Bryan bootpacking up Teewinot Mountain

Bryan bootpacking up Teewinot

We took a short break at 10,200′ to refuel and determine the snow conditions. We found the snow to be stable enough to climb and ski but the snow on the upper face of the mountain was far from spring conditions. The temperature above 10,000 feet had yet to reach levels that would produce good corn skiing. It was an utterly exhausting effort breaking trail on the 50 degree slope, I had to stop every hundred feet to catch my breath and wipe the sweat from my brow. At 11,500′ I reached The Choke, a three and a half foot wide vertical section of ice. I removed my ice tools from my back pack, stowed my ski poles and began to climb the extremely precarious section of ice.

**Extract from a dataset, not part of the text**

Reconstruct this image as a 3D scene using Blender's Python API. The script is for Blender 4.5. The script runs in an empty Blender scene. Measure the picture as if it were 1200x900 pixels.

Above the choke lay a steep snow field for 500 ft up to The Notch and more exhausting climbing. Reaching the Notch at 1:30 pm I began my descent, the whole east face of Teewinot laid out below me, a fall or mis-step could mean complete disaster. A few years ago a guy fell skiing this route and tumbled 2,000 feet to his death. I would have to remove my skis at the ice choke and down climb with my crampons and ice tools to get back on to snow. After this down climb was over however, there would be no more obstacles, a continuous 4,500 vertical feet of steep untracked snow. The snow was fast and crusty and my weary legs fought to maintain control of my skis. It was terrifying, exhilerating and liberating all at the same time! Jeremy waited above the Apex for me to meet him and as I skied to his position, with the biggest smile on my face that I can imagine, we exchanged words of our amazement at what we had just skied. We then made our down the remaining 2,500 vertical feet of the lower face. What we found was the most amazing corn conditions I have ever skied and one of the best runs I have done all season. We made big easy turns through the wide open trees and gently sloping faces that basked in the sunlight. At 4 o’clock we reached the Lupine Meadows turnoff were we strapped our skis to our backpacks and lazily rode our bikes back to the parking lot. Upon reaching the car we endulged in a couple cold beers and a pint of whiskey and stared up at our accomplishment as a great wave of quiet satisfaction washed over my body.